Valuation — current vs 20-year history (the critical chart)
EV/EBITDA now
▲ 5.20 20-yr median
P/E now
▲ 7.8 20-yr median
P/B now
▲ 1.03 20-yr median
Every traditional KGHM valuation lens reads expensive. EV/EBITDA at 9.6× is roughly 1.85× the 20-year median, P/E at 15.2× is 2× median, P/B at 1.71× is 1.66× median. The only times KGHM has traded richer were 2017–2020 — a stretch of weak earnings that compressed the denominator. The 2023 EV/EBITDA print of 41× was a similar denominator artifact (EBITDA collapsed to near zero). Today's reading is the first time the multiple is high and EBITDA is also high — a classic late-cycle setup.
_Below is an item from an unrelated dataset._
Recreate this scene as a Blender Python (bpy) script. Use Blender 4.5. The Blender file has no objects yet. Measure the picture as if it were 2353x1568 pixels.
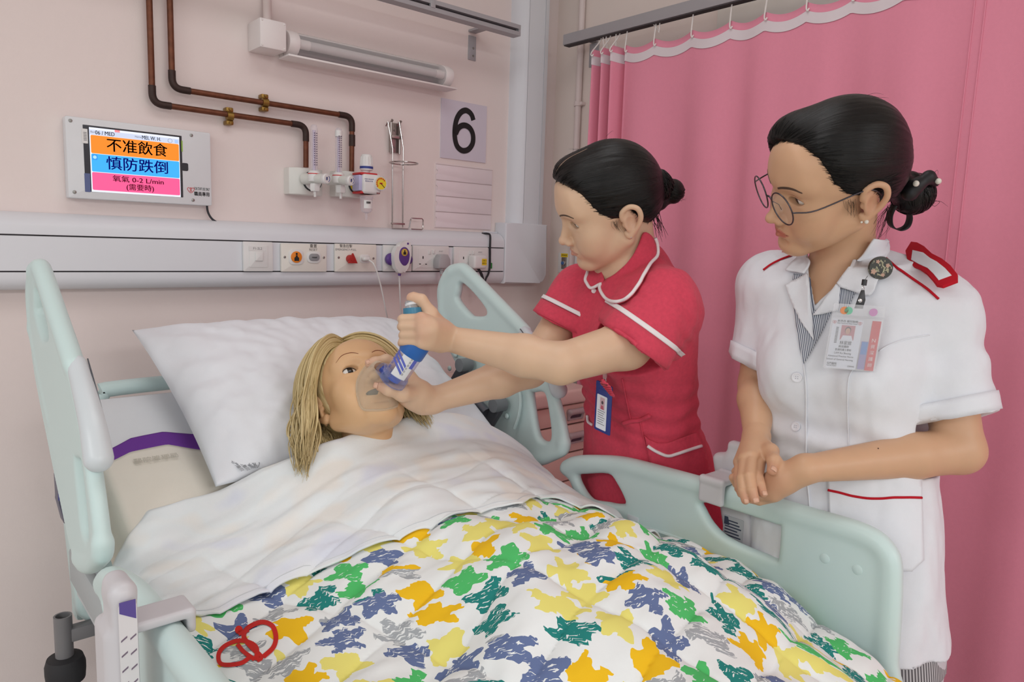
import bpy, bmesh, math, random
import numpy as np
from mathutils import Vector, Matrix, geometry as mgeo
random.seed(7); RNG = np.random.RandomState(5)
SC = bpy.context.scene; COL = SC.collection

# ---------------------------------------------------------------- camera, world, lamps, exposure
F_PX, YAW, PITCH, ROLL = 1674.7, 0.71977, -0.13124, 0.03145
CX, CY = 1176.5, 784.0
CAM = np.array([0.0, -2.06, 1.5])
def _axes():
    cy, sy, cp, sp = math.cos(YAW), math.sin(YAW), math.cos(PITCH), math.sin(PITCH)
    f = np.array([sy*cp, cy*cp, sp]); r = np.array([cy, -sy, 0.0]); u = np.cross(r, f)
    c, s = math.cos(ROLL), math.sin(ROLL)
    return c*r + s*u, -s*r + c*u, f
AR, AU, AF = _axes()
cam_d = bpy.data.cameras.new('camera'); cam_o = bpy.data.objects.new('camera', cam_d); COL.objects.link(cam_o)
cam_d.sensor_fit = 'HORIZONTAL'; cam_d.sensor_width = 36.0; cam_d.lens = F_PX/2353*36.0
cam_d.clip_start = 0.02; cam_d.clip_end = 60
cam_o.matrix_world = Matrix(((AR[0], AU[0], -AF[0], CAM[0]), (AR[1], AU[1], -AF[1], CAM[1]), (AR[2], AU[2], -AF[2], CAM[2]), (0, 0, 0, 1)))
SC.camera = cam_o
SC.view_settings.view_transform = 'Standard'; SC.view_settings.look = 'None'
SC.view_settings.exposure = -0.08; SC.view_settings.gamma = 1.0
try: SC.view_settings.use_curve_mapping = False
except Exception: pass
wd = bpy.data.worlds.new('world'); SC.world = wd; wd.use_nodes = True
wd.node_tree.nodes['Background'].inputs[0].default_value = (0.91, 0.96, 1.0, 1)
wd.node_tree.nodes['Background'].inputs[1].default_value = 0.85
def area(name, loc, sx, sy, power, color=(.975, .99, 1), target=None):
    d = bpy.data.lights.new(name, 'AREA'); d.shape = 'RECTANGLE'; d.size = sx; d.size_y = sy; d.energy = power; d.color = color
    o = bpy.data.objects.new(name, d); o.location = loc; COL.objects.link(o)
    if target is not None:
        v = Vector(target) - Vector(loc); o.rotation_euler = v.to_track_quat('-Z', 'Y').to_euler()
    return o
area('ceiling_lamp', (0.7, -1.2, 2.78), 1.2, 0.6, 6)
area('ceiling_lamp', (0.6, -5.6, 2.78), 1.8, 1.2, 85)
area('ceiling_lamp', (-2.4, -1.8, 2.78), 1.2, 1.2, 34)
area('ceiling_lamp', (-2.4, -5.2, 2.78), 1.8, 1.2, 80)

# ---------------------------------------------------------------- where a direction of sight meets a real plane of the room
def ray(px, py): return AF + AR*((px-CX)/F_PX) - AU*((py-CY)/F_PX)
def onY(px, py, Y=0.0):
    d = ray(px, py); return CAM + d*((Y-CAM[1])/d[1])
def onX(px, py, X):
    d = ray(px, py); return CAM + d*((X-CAM[0])/d[0])
def onZ(px, py, Z):
    d = ray(px, py); return CAM + d*((Z-CAM[2])/d[2])
def at(px, py, depth): return CAM + ray(px, py)*depth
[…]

Peer comparison — KGHM against pure-play copper miners
KGHM has the lowest EBITDA margin of any peer in this group (17.4% vs ANTO 59% / SCCO 59% / FCX 34%). The structural reason is well known: KGHM is a vertically-integrated mining-plus-smelting-plus-refining operation, while the comparators are largely pure-play upstream miners. Smelting and refining are low-margin tolling activities, and they dilute the group margin by half. The market correctly applies a P/E discount (15× vs ANTO/FCX at 33×) — but EV/EBITDA at 9.6× is only modestly below ANTO and FCX (9.9× and 10.4×). On the multiple investors actually trade copper names on, KGHM is no longer cheap relative to higher-quality peers.
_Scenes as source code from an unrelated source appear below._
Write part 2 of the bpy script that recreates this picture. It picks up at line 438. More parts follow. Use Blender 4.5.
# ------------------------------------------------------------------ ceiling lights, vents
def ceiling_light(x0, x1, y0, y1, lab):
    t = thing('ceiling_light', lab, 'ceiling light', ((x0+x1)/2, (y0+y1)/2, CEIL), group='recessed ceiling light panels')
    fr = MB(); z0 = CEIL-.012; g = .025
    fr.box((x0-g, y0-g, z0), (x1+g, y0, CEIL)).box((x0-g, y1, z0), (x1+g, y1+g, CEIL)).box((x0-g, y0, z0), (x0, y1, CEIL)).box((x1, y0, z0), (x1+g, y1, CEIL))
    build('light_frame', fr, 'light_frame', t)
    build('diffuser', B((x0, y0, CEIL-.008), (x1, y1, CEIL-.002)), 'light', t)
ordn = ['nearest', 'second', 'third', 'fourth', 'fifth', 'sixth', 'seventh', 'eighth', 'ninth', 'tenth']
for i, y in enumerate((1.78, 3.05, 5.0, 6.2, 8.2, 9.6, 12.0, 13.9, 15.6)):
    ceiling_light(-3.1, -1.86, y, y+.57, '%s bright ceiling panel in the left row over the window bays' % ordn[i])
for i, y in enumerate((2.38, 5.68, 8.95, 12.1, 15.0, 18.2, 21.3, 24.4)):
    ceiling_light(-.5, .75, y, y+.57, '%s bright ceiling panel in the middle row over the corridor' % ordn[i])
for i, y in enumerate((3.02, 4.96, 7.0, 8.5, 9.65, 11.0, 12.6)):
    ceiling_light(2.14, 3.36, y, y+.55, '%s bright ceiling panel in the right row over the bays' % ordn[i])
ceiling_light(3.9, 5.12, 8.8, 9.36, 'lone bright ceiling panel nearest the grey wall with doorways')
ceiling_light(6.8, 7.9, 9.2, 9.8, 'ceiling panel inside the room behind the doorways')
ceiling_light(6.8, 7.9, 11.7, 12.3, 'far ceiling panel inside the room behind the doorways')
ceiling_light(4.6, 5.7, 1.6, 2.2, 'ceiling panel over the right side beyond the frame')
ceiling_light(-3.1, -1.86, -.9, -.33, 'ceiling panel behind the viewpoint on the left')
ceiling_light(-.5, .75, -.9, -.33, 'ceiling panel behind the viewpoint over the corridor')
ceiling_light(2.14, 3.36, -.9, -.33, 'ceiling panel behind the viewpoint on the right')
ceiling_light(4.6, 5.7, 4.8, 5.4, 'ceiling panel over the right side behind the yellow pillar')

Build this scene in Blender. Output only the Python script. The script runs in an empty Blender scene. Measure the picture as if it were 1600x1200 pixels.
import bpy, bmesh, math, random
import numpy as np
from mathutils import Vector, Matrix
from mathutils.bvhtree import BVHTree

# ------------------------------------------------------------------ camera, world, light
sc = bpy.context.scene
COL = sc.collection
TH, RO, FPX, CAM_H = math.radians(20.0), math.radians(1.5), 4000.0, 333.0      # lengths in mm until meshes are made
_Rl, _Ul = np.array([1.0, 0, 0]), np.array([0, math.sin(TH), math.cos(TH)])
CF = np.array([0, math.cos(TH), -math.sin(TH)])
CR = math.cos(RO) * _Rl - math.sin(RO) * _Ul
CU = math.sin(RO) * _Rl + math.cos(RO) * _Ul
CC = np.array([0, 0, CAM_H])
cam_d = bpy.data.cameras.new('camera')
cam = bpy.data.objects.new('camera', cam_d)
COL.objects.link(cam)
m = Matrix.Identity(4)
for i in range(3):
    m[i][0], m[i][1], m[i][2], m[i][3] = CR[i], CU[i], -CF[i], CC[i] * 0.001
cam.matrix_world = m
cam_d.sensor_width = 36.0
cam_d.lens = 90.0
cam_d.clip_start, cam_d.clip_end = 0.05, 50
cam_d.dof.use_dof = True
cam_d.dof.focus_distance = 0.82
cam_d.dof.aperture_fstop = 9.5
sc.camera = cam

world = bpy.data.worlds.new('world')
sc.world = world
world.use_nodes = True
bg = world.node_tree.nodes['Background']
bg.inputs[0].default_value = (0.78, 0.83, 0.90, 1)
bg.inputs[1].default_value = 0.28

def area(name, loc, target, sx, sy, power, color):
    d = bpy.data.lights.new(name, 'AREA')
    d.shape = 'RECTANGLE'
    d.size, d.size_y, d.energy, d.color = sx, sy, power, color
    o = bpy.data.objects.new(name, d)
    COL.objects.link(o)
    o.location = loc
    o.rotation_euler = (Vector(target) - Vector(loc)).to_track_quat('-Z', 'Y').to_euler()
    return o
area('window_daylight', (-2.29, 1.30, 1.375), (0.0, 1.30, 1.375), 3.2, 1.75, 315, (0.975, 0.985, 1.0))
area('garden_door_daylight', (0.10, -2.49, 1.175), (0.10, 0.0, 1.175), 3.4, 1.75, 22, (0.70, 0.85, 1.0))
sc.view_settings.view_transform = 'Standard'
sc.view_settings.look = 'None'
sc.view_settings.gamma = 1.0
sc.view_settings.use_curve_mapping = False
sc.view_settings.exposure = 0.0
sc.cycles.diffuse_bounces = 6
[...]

Fair value — bear / base / bull
Current price ~$82 sits roughly at the midpoint between base and bull. The asymmetry is unfavourable: ~30% downside to a multiple-reversion bear case versus ~20% upside to a continued-copper-rally bull. To justify above-base outcomes the buyer needs either copper to stay structurally elevated or KGHM specifically to close its FCF deficit — and the FY25 result (capex $1.5 bn, FCF –$0.4 bn, dividend 0) shows the company has not yet pivoted to harvest mode.
Bottom line
The numbers confirm that KGHM is fundamentally a leveraged bet on copper, not a quality compounder: 20-year operating margins average 17%, ROE swings from –25% to +58%, and free cash flow has rounded to zero across the full cycle. The numbers contradict any narrative that 2025's 200%+ rally is supported by underlying capital efficiency — earnings have recovered, but FCF has not, and capital allocation since 2018 has been entirely about keeping leverage in check rather than returning cash. Watch in 2026: (1) whether quarterly capex finally comes off its ~$0.4 bn/qtr run-rate, (2) the FY26 dividend decision (the cleanest signal management thinks the cycle has peaked), and (3) the EV/EBITDA multiple — at 9.6× there is no margin of safety left for any softness in the LME copper price.